[Collected data entries]
--- Start ---
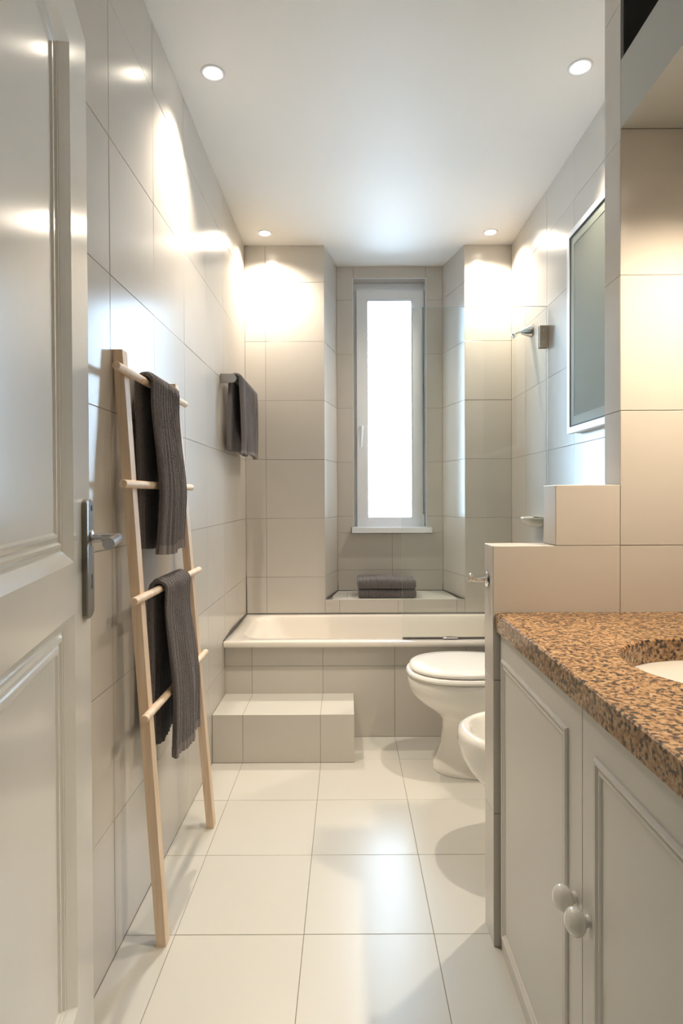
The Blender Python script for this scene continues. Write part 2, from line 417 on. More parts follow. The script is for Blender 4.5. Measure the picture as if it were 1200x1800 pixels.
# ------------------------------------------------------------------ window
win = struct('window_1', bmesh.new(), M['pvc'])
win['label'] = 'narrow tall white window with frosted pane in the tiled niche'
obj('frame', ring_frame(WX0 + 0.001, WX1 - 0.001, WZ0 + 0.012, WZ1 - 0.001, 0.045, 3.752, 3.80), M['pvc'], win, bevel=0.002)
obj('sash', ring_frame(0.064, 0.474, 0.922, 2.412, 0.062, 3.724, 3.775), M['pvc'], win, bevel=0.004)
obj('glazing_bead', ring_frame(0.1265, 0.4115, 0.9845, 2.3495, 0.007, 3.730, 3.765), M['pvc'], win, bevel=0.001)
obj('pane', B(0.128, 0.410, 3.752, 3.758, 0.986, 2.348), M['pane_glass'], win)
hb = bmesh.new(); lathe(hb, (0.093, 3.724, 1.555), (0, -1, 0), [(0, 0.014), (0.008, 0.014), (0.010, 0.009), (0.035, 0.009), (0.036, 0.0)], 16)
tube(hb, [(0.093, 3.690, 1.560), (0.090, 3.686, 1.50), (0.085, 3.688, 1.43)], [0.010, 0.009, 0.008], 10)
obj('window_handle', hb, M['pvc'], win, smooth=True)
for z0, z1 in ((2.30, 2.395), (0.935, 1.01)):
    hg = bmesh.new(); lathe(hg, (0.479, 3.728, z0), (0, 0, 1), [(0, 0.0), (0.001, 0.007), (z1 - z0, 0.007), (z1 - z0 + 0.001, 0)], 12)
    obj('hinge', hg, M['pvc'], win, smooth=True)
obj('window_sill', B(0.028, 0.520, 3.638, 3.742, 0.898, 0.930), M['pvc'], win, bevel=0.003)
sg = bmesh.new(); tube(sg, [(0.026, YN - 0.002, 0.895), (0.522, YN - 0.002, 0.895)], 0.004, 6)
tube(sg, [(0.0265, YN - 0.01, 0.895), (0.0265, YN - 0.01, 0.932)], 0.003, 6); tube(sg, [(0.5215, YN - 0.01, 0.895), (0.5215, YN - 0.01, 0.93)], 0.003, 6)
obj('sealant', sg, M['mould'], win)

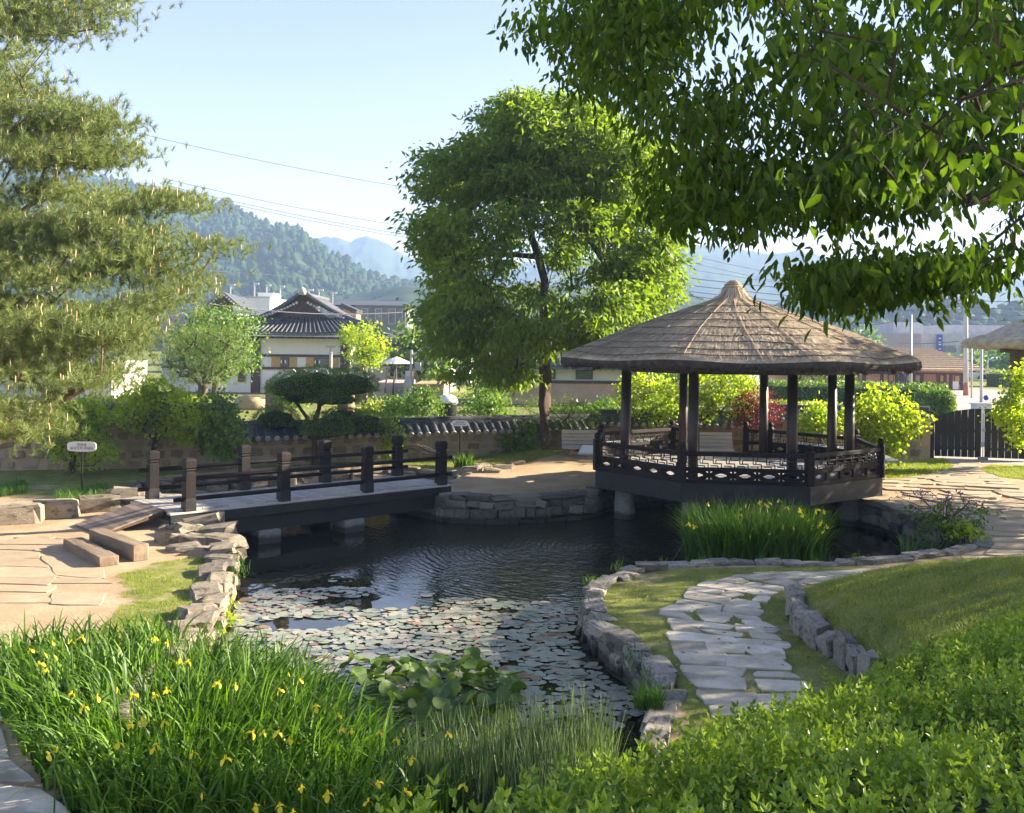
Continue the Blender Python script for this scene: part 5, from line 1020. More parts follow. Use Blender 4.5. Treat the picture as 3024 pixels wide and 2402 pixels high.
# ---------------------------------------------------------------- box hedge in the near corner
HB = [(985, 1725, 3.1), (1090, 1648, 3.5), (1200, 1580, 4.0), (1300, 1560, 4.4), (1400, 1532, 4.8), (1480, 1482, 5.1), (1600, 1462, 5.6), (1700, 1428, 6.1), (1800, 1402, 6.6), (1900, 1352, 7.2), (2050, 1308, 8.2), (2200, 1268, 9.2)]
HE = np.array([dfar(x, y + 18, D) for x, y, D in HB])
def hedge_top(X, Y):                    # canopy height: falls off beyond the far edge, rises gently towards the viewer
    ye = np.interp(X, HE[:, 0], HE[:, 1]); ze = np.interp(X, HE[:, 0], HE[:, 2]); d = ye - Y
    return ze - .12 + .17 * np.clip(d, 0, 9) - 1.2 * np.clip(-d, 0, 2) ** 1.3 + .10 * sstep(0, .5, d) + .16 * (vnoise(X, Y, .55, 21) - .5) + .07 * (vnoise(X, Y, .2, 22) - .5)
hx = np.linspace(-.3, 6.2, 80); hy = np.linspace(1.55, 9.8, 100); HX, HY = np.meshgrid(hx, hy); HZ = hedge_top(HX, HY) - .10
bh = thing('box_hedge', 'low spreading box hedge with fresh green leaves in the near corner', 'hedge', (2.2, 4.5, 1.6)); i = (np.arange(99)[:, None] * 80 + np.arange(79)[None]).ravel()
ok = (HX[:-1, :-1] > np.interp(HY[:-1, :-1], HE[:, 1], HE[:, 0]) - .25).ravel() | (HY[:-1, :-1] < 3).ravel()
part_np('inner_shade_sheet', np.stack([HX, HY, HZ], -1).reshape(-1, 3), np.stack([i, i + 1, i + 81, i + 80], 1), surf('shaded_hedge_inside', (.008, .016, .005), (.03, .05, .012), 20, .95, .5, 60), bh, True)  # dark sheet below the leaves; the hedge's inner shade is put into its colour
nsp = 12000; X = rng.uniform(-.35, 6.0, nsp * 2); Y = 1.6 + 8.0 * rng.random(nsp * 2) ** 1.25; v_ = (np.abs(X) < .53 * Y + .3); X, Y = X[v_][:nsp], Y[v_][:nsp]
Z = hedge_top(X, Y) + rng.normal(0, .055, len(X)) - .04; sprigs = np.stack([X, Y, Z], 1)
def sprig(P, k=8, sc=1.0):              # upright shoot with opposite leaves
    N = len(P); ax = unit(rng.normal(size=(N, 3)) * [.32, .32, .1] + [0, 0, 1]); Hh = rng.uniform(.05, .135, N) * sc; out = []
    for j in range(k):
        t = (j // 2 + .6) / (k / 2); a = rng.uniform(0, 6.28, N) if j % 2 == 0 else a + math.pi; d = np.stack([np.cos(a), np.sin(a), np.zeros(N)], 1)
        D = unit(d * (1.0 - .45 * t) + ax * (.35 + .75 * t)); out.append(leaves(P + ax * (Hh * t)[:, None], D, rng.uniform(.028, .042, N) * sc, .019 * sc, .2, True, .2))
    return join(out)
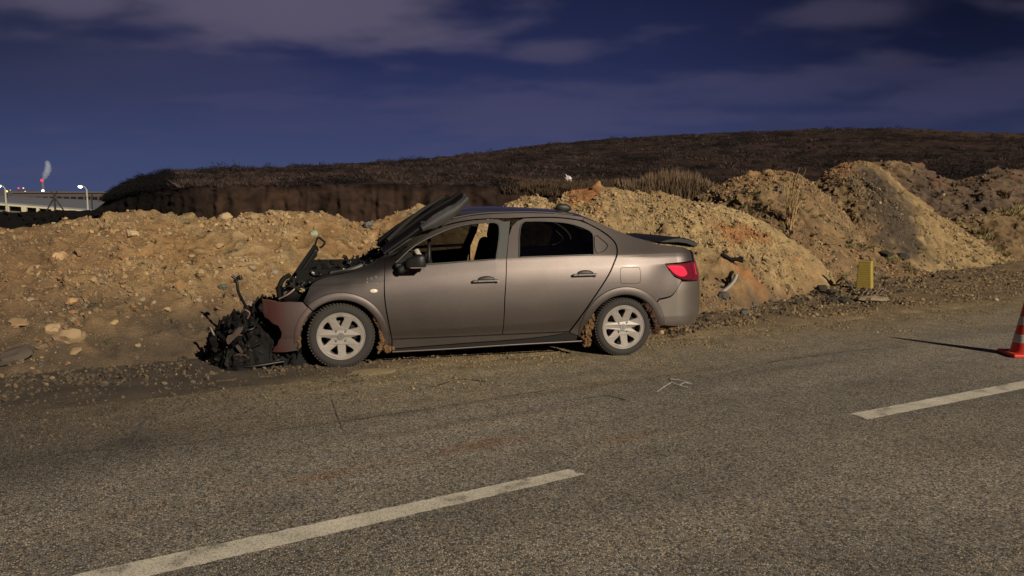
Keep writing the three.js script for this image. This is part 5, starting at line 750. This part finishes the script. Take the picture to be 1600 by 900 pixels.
--- End ---
> EXERCISE REQUIREMENTS: Check every line of the data, and copy the ones that contain "follow".

> RESULT OF THE TASK:
The Blender Python script for this scene continues. Write part 2, from line 417 on. More parts follow. The script is for Blender 4.5. Measure the picture as if it were 1200x1800 pixels.
Continue the Blender Python script for this scene: part 5, from line 1020. More parts follow. Use Blender 4.5. Treat the picture as 3024 pixels wide and 2402 pixels high.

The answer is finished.